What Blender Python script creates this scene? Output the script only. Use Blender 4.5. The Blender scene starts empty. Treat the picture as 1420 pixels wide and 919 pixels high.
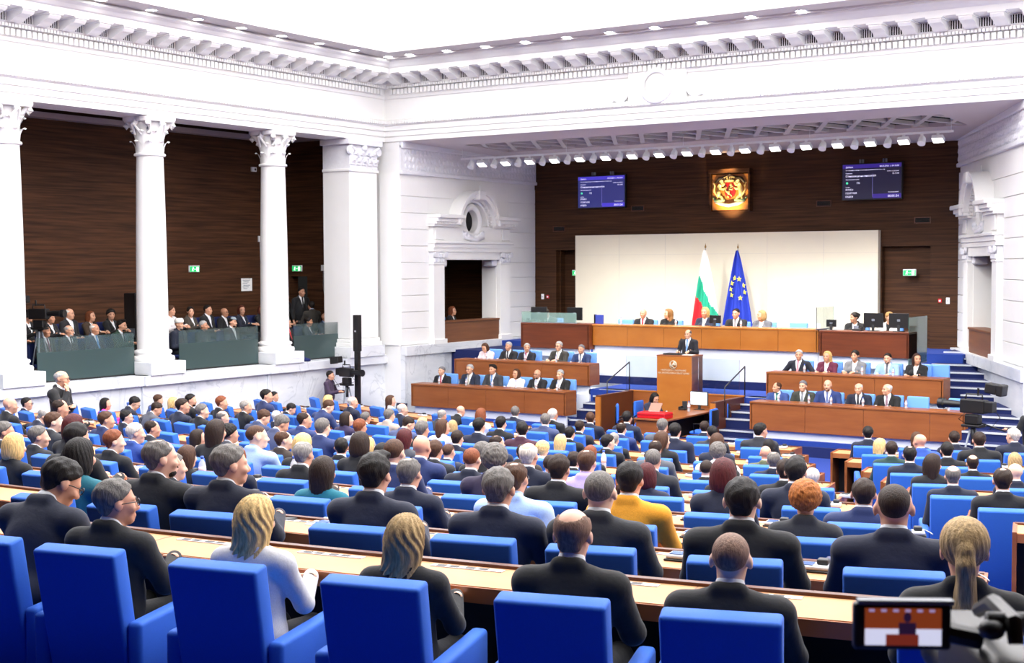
import bpy, bmesh, math, random
import numpy as np
from mathutils import Vector, Matrix, Euler
random.seed(7)
SC = bpy.context.scene
COL = SC.collection
PI = math.pi
def R(a): return math.radians(a)

# ---------------------------------------------------------------- camera, world, light, exposure
cam_d = bpy.data.cameras.new('camera'); cam = bpy.data.objects.new('camera', cam_d); COL.objects.link(cam)
cam_d.sensor_width = 36.0; cam_d.lens = 1909.6 / 1420 * 36.0
cam_d.clip_start = 0.05; cam_d.clip_end = 200
_y, _p, _r = R(33.647), R(-2.708), R(-0.237)
_f = Vector((-math.sin(_y) * math.cos(_p), math.cos(_y) * math.cos(_p), math.sin(_p)))
_rt = Vector((math.cos(_y), math.sin(_y), 0)); _up = _rt.cross(_f)
_r2 = _rt * math.cos(_r) + _up * math.sin(_r); _u2 = -_rt * math.sin(_r) + _up * math.cos(_r)
cam.matrix_world = Matrix(((_r2.x, _u2.x, -_f.x, 0), (_r2.y, _u2.y, -_f.y, 0), (_r2.z, _u2.z, -_f.z, 0), (0, 0, 0, 1)))
cam_d.dof.use_dof = True; cam_d.dof.focus_distance = 12.0; cam_d.dof.aperture_fstop = 8.0
SC.camera = cam
W = bpy.data.worlds.new('hall_ambient'); SC.world = W; W.use_nodes = True
W.node_tree.nodes['Background'].inputs[0].default_value = (0.9, 0.88, 0.85, 1)
W.node_tree.nodes['Background'].inputs[1].default_value = 0.015
CEILING_STRENGTH = 5.5
RAIL_SPOT_W = 130
DOWNLIGHT_STRENGTH = 30
EMBLEM_W = 45
SC.view_settings.view_transform = 'Standard'; SC.view_settings.look = 'None'
SC.view_settings.gamma = 1.0; SC.view_settings.use_curve_mapping = False
SC.view_settings.exposure = 0.1
SC.cycles.max_bounces = 8; SC.cycles.diffuse_bounces = 4; SC.cycles.glossy_bounces = 3
SC.cycles.transmission_bounces = 6; SC.cycles.transparent_max_bounces = 8
SC.cycles.caustics_reflective = False; SC.cycles.caustics_refractive = False
SC.cycles.sample_clamp_indirect = 6.0

# ---------------------------------------------------------------- materials
def srgb(h):
    if isinstance(h, str):
        h = h.lstrip('#'); c = [int(h[i:i + 2], 16) / 255 for i in (0, 2, 4)]
    else: c = [x / 255 for x in h]
    return tuple(x / 12.92 if x <= 0.04045 else ((x + 0.055) / 1.055) ** 2.4 for x in c)
MATS = {}
def mat(name, col, rough=0.6, metal=0.0, noise=0.0, nscale=8.0, bump=0.0, bscale=60.0, emit=None, estr=1.0, spec=0.5, objcol=False, stretch=None, mix2=None, trans=0.0, alpha=None, sheen=0.0, coat=0.0):
    if name in MATS: return MATS[name]
    m = bpy.data.materials.new(name); m.use_nodes = True; nt = m.node_tree; N = nt.nodes; L = nt.links
    b = N['Principled BSDF']; c = srgb(col) if not isinstance(col, tuple) or max(col) > 1 else col
    b.inputs['Base Color'].default_value = (*c, 1); b.inputs['Roughness'].default_value = rough
    b.inputs['Metallic'].default_value = metal; b.inputs['Specular IOR Level'].default_value = spec
    if trans: b.inputs['Transmission Weight'].default_value = trans; b.inputs['IOR'].default_value = 1.3
    if alpha is not None: b.inputs['Alpha'].default_value = alpha
    if sheen: b.inputs['Sheen Weight'].default_value = sheen
    if coat: b.inputs['Coat Weight'].default_value = coat; b.inputs['Coat Roughness'].default_value = 0.15
    tc = None
    if noise or bump:
        tc = N.new('ShaderNodeTexCoord'); mp = N.new('ShaderNodeMapping'); L.new(tc.outputs['Object'], mp.inputs[0])
        if stretch: mp.inputs['Scale'].default_value = stretch
    if objcol: oi = N.new('ShaderNodeObjectInfo'); base = oi.outputs['Color']
    if noise:
        nz = N.new('ShaderNodeTexNoise'); nz.inputs['Scale'].default_value = nscale; nz.inputs['Detail'].default_value = 6
        L.new(mp.outputs[0], nz.inputs[0])
        mx = N.new('ShaderNodeMix'); mx.data_type = 'RGBA'
        rp = N.new('ShaderNodeMapRange'); rp.inputs[1].default_value = 0.3; rp.inputs[2].default_value = 0.7
        L.new(nz.outputs[0], rp.inputs[0]); L.new(rp.outputs[0], mx.inputs[0])
        if objcol:
            hv = N.new('ShaderNodeHueSaturation'); hv.inputs['Value'].default_value = 1 - noise
            L.new(base, hv.inputs['Color']); L.new(hv.outputs[0], mx.inputs[6]); 
            h2 = N.new('ShaderNodeHueSaturation'); h2.inputs['Value'].default_value = 1 + noise
            L.new(base, h2.inputs['Color']); L.new(h2.outputs[0], mx.inputs[7])
        else:
            c2 = srgb(mix2) if mix2 else tuple(x * (1 - noise) for x in c)
            mx.inputs[6].default_value = (*c, 1); mx.inputs[7].default_value = (*c2, 1)
        L.new(mx.outputs[2], b.inputs['Base Color'])
    elif objcol: L.new(base, b.inputs['Base Color'])
    if bump:
        bz = N.new('ShaderNodeTexNoise'); bz.inputs['Scale'].default_value = bscale; bz.inputs['Detail'].default_value = 3
        L.new(mp.outputs[0], bz.inputs[0]); bp = N.new('ShaderNodeBump'); bp.inputs['Strength'].default_value = bump; bp.inputs['Distance'].default_value = 0.01
        L.new(bz.outputs[0], bp.inputs['Height']); L.new(bp.outputs[0], b.inputs['Normal'])
    if emit is not None:
        e = srgb(emit) if not isinstance(emit, tuple) or max(emit) > 1 else emit
        b.inputs['Emission Color'].default_value = (*e, 1); b.inputs['Emission Strength'].default_value = estr
    MATS[name] = m; return m
M = {}
M['plaster'] = mat('white_plaster', (236, 236, 234), .6, noise=.03, nscale=2)
M['relief'] = mat('white_stucco_relief', (228, 229, 234), .7, bump=.9, bscale=9, noise=.05, nscale=12)
M['marble'] = mat('white_veined_marble', (236, 237, 238), .35, noise=.1, nscale=.9, mix2='#c2c7ce', stretch=(1, .6, 2.0))
def add_veins(m):
    nt = m.node_tree; N = nt.nodes; L = nt.links; b = N['Principled BSDF']
    tc = N.new('ShaderNodeTexCoord'); nz = N.new('ShaderNodeTexNoise'); nz.inputs['Scale'].default_value = .75; nz.inputs['Detail'].default_value = 7; nz.inputs['Distortion'].default_value = 1.2
    mp = N.new('ShaderNodeMapping'); mp.inputs['Rotation'].default_value = (.5, .3, .2); L.new(tc.outputs['Object'], mp.inputs[0]); L.new(mp.outputs[0], nz.inputs[0])
    s = N.new('ShaderNodeMath'); s.operation = 'SUBTRACT'; s.inputs[1].default_value = .5; L.new(nz.outputs[0], s.inputs[0]); a = N.new('ShaderNodeMath'); a.operation = 'ABSOLUTE'; L.new(s.outputs[0], a.inputs[0])
    r = N.new('ShaderNodeMapRange'); r.inputs[1].default_value = 0; r.inputs[2].default_value = .016; r.inputs[3].default_value = .35; r.inputs[4].default_value = 0; L.new(a.outputs[0], r.inputs[0])
    old = b.inputs['Base Color'].links[0].from_socket; mx = N.new('ShaderNodeMix'); mx.data_type = 'RGBA'; L.new(r.outputs[0], mx.inputs[0]); L.new(old, mx.inputs[6]); mx.inputs[7].default_value = (*srgb('#8e949c'), 1); L.new(mx.outputs[2], b.inputs['Base Color'])
add_veins(M['marble'])
M['ceil_panel'] = mat('luminous_ceiling', (255, 255, 255), .9, emit=(1.0, .985, .97), estr=CEILING_STRENGTH)
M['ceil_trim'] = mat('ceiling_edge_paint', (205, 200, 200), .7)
M['walnut'] = mat('dark_walnut_veneer', '#51331d', .6, spec=.2, noise=.5, nscale=2.2, mix2='#2d1a0e', stretch=(.35, .35, 9), bump=.05, bscale=20)
M['walnut_g'] = mat('gallery_walnut_veneer', '#583823', .6, spec=.2, noise=.5, nscale=2.2, mix2='#2f1c11', stretch=(.35, .35, 9))
M['cherry'] = mat('cherry_bench_veneer', '#98582a', .4, noise=.18, nscale=1.6, mix2='#83471f', stretch=(.7, 1, 5), coat=.15)
M['oak'] = mat('warm_oak_veneer', '#b9742f', .35, noise=.14, nscale=1.4, mix2='#a86220', stretch=(.8, 1, 2), coat=.15)
M['mahogany'] = mat('mahogany_veneer', '#77391b', .38, noise=.3, nscale=1.8, mix2='#5c2a13', stretch=(.4, 1, 6))
M['desk'] = mat('pale_desk_veneer', '#cb966b', .5, spec=.25, noise=.1, nscale=1.2, mix2='#bd875a')
M['desk_edge'] = mat('desk_front_edge_wood', '#a5653a', .35, noise=.12, nscale=3)
M['desk_dark'] = mat('dark_riser_wood', '#5c2f1a', .4, noise=.15, nscale=4)
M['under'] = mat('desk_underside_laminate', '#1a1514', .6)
M['blue_fab'] = mat('blue_chair_upholstery', '#2f69cf', .7, noise=.06, nscale=120, bump=.08, bscale=350, sheen=.06, spec=.3)
M['blue_light'] = mat('light_blue_chair_upholstery', '#6fa5ee', .8, noise=.05, nscale=120)
M['carpet'] = mat('royal_blue_carpet', '#1a3a90', .95, noise=.12, nscale=40, bump=.15, bscale=300)
M['carpet_d'] = mat('navy_blue_stair_carpet', '#0e1d55', .95, noise=.12, nscale=40, bump=.15, bscale=300)
M['nosing'] = mat('aluminium_stair_nosing', '#d9dde2', .35, metal=.3)
M['chrome'] = mat('brushed_steel', '#b9bcc0', .3, metal=.9)
M['black'] = mat('black_plastic', '#0d0d0f', .45)
M['black_soft'] = mat('black_matte_cloth', '#0b0b0d', .9)
M['dgrey'] = mat('dark_grey_plastic', '#2a2c30', .5)
M['lgrey'] = mat('light_grey_plastic', '#c4c8cf', .45)
M['mgrey'] = mat('mid_grey_plastic', '#7d848f', .45)
M['white_p'] = mat('white_plastic', '#eef0f2', .4)
M['paper'] = mat('white_paper', '#f4f4f2', .8)
M['panel'] = mat('ivory_backdrop_panel', '#e8e0c8', .6, noise=.02, nscale=3)
M['bench_white'] = mat('white_lacquer', '#eceff4', .4)
M['glass'] = mat('clear_balustrade_glass', (.82, .9, .88), .03, trans=1.0, spec=.3)
M['frost'] = mat('frosted_green_glass', (.035, .065, .065), .3, alpha=.93, spec=.5, coat=.25)
M['glass_t'] = mat('tinted_gallery_glass', (.07, .11, .11), .05, alpha=.4, spec=.5)
M['red'] = mat('red_leather', '#c8101c', .45)
M['skin'] = mat('skin', (1, 1, 1), .55, objcol=True, noise=.06, nscale=14)
M['suit'] = mat('suit_cloth', (1, 1, 1), .85, objcol=True, noise=.1, nscale=160, bump=.25, bscale=26, sheen=.1)
M['hair'] = mat('hair_strands', (1, 1, 1), .6, spec=.3, objcol=True, noise=.38, nscale=26, stretch=(3.2, 3.2, .5), bump=.5, bscale=60)
M['shirt'] = mat('shirt_cotton', (1, 1, 1), .8, objcol=True)
M['tie'] = mat('silk_tie', (1, 1, 1), .45, objcol=True)
M['eye'] = mat('dark_eyes', '#1c120e', .4)
M['frame'] = mat('black_spectacle_frame', '#0c0c0e', .3)
M['shoe'] = mat('black_shoe_leather', '#0b0a0a', .35)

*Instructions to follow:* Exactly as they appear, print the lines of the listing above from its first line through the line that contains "def R(a): return math.radians(a)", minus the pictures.

*Response below:*
What Blender Python script creates this scene? Output the script only. Use Blender 4.5. The Blender scene starts empty. Treat the picture as 1420 pixels wide and 919 pixels high.
import bpy, bmesh, math, random
import numpy as np
from mathutils import Vector, Matrix, Euler
random.seed(7)
SC = bpy.context.scene
COL = SC.collection
PI = math.pi
def R(a): return math.radians(a)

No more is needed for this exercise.